__AIM OF THE TASK__
Restrict the output to the lines below starting at the one that contains "bodym = MB()" and ending at the one that contains "bodym.box((0,4.3,4.9),(7.9,0.12,3.3))", and restate them word for word, both ends included.

__DATASET SECTION__
[start]

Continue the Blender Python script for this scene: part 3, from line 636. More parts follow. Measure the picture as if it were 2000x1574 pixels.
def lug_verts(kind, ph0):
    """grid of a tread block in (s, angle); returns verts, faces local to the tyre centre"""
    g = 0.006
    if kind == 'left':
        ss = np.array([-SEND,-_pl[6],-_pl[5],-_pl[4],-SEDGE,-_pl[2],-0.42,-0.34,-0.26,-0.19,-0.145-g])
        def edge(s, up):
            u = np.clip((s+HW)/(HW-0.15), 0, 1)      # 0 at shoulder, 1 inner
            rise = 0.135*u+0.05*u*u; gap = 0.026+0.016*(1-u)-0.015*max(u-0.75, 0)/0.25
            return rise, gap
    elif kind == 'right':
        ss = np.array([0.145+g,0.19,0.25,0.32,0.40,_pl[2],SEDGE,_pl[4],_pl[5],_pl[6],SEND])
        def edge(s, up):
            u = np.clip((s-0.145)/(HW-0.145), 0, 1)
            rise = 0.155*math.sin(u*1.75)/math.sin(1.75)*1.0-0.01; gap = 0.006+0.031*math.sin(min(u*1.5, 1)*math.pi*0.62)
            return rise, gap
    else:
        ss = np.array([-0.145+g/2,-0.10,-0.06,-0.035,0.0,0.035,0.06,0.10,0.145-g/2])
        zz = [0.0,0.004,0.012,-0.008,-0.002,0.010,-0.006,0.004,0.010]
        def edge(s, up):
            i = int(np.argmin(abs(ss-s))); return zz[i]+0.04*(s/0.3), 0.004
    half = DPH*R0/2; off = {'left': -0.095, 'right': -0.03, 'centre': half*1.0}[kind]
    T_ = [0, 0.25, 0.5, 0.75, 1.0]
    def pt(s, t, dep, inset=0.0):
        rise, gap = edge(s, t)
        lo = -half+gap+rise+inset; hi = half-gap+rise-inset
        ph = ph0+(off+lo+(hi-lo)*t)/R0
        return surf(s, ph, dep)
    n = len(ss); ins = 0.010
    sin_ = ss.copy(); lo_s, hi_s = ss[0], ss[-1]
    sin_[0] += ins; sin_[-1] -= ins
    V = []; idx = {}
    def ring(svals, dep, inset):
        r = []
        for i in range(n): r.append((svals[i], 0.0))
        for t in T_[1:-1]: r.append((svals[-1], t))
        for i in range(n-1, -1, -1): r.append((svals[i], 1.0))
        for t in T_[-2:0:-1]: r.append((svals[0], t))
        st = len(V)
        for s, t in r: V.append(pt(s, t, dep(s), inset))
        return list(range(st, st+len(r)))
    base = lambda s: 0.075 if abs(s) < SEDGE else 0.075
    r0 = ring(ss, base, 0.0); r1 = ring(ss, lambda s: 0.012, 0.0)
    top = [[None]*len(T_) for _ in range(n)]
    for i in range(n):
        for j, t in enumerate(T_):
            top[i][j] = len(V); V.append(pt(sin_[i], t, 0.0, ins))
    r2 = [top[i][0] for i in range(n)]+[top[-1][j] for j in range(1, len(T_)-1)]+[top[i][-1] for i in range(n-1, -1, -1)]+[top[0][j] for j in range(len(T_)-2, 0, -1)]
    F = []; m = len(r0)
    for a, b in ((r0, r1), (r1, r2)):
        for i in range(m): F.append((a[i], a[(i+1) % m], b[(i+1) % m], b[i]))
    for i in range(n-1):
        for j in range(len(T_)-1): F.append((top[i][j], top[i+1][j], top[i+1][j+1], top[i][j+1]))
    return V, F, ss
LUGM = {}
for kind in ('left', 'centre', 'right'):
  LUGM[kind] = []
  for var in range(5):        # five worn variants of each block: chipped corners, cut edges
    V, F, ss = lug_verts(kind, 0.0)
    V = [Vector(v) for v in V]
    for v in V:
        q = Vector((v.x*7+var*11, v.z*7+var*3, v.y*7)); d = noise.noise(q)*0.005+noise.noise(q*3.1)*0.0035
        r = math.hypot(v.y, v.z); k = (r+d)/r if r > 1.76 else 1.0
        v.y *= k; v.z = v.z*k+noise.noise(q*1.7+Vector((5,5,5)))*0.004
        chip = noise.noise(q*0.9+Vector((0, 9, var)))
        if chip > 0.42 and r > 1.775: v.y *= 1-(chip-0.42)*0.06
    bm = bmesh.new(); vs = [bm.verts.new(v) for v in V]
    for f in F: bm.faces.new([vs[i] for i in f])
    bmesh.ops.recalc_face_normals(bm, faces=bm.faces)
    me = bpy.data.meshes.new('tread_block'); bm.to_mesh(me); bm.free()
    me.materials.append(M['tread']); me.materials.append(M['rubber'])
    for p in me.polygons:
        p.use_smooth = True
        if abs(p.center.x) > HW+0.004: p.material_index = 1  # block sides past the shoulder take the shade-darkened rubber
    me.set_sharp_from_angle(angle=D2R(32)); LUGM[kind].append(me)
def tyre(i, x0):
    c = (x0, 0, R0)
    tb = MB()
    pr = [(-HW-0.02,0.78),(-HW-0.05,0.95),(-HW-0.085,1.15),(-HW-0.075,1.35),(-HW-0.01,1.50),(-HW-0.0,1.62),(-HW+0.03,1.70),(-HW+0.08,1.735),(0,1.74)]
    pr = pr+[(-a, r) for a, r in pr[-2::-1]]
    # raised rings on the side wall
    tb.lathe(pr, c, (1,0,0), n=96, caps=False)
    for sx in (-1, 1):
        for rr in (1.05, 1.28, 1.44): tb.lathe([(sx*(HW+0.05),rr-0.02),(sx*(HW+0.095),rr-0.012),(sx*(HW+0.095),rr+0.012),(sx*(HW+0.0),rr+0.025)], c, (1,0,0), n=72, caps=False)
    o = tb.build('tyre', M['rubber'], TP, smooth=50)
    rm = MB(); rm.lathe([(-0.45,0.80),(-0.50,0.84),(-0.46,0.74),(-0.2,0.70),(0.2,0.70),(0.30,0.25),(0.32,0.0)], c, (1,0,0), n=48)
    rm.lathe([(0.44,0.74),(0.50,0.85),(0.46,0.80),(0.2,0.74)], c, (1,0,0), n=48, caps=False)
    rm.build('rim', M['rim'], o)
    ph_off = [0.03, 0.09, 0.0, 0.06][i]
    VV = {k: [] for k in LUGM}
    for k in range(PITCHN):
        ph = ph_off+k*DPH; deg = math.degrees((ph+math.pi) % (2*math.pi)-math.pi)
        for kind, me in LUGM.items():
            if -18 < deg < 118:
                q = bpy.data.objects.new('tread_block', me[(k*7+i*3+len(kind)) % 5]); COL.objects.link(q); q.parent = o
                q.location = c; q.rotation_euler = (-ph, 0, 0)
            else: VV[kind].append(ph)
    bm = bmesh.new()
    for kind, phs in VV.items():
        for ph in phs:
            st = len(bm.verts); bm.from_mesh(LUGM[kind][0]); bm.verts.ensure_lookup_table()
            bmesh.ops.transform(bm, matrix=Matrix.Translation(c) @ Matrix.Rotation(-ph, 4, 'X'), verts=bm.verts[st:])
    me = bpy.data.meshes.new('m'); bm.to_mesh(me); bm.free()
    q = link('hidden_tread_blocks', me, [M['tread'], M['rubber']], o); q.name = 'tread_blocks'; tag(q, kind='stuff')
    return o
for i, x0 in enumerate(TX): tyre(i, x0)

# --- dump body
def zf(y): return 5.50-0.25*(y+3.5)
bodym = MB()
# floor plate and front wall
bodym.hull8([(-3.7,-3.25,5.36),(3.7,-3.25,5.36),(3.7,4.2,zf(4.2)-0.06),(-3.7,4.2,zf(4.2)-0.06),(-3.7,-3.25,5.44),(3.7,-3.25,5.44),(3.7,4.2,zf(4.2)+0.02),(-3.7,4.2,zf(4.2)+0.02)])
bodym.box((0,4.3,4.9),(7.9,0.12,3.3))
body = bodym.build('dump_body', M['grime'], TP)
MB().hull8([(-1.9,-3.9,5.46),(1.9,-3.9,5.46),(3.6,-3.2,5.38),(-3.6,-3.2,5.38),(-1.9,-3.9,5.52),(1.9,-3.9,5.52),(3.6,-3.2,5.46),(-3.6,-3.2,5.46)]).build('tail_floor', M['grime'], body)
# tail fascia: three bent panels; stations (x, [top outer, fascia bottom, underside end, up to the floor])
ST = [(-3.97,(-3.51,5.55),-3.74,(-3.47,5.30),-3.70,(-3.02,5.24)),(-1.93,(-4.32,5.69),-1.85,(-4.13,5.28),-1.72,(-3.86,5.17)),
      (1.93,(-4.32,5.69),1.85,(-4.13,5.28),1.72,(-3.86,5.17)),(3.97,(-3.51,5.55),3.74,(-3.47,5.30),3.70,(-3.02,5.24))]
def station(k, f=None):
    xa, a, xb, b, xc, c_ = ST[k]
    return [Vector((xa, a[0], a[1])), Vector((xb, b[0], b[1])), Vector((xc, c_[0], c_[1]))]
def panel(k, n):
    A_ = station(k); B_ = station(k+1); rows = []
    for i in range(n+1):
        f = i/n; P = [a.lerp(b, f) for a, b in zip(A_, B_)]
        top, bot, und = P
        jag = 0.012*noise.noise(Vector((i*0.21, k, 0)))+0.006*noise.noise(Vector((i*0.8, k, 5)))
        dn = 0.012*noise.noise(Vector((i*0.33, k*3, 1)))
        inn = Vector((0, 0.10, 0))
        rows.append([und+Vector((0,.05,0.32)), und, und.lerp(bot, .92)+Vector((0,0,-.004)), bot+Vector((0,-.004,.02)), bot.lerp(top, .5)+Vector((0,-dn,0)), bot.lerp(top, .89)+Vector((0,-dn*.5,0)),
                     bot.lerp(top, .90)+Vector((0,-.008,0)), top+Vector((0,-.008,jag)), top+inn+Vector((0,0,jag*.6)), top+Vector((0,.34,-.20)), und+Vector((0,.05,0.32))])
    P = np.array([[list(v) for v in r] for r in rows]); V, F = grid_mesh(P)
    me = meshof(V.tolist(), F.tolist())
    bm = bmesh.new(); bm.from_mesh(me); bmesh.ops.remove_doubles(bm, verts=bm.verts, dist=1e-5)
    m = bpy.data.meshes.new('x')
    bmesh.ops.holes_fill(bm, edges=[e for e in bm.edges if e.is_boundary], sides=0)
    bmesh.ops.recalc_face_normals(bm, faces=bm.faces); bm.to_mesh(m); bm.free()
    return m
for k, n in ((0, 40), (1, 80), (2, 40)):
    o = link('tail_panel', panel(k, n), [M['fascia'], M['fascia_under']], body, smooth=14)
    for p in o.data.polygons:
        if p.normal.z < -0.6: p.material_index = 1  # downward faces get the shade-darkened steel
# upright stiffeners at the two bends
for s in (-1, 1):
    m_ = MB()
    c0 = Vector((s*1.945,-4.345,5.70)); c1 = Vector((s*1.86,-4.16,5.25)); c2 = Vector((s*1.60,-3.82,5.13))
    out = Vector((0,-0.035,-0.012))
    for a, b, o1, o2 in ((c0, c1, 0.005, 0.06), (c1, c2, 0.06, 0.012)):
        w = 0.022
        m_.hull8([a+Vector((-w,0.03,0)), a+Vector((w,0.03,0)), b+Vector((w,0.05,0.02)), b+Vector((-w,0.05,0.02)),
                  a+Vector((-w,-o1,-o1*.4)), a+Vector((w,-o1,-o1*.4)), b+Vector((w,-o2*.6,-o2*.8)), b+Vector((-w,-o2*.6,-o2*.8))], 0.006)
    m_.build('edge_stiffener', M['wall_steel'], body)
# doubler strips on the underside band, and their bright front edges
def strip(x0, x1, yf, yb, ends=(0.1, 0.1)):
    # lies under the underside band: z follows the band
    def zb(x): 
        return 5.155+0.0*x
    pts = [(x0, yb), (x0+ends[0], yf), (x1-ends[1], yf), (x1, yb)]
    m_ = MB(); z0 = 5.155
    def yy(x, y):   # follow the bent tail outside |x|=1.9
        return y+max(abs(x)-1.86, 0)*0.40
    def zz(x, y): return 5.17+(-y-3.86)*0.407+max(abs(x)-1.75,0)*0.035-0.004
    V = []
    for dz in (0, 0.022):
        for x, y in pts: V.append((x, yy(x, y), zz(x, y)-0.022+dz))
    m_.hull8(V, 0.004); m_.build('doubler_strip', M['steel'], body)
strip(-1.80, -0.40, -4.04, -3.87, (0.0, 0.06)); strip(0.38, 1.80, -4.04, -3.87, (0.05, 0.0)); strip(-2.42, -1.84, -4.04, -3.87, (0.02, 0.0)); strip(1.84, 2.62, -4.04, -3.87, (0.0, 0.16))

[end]

__CORRECT RESPONSE__
bodym = MB()
# floor plate and front wall
bodym.hull8([(-3.7,-3.25,5.36),(3.7,-3.25,5.36),(3.7,4.2,zf(4.2)-0.06),(-3.7,4.2,zf(4.2)-0.06),(-3.7,-3.25,5.44),(3.7,-3.25,5.44),(3.7,4.2,zf(4.2)+0.02),(-3.7,4.2,zf(4.2)+0.02)])
bodym.box((0,4.3,4.9),(7.9,0.12,3.3))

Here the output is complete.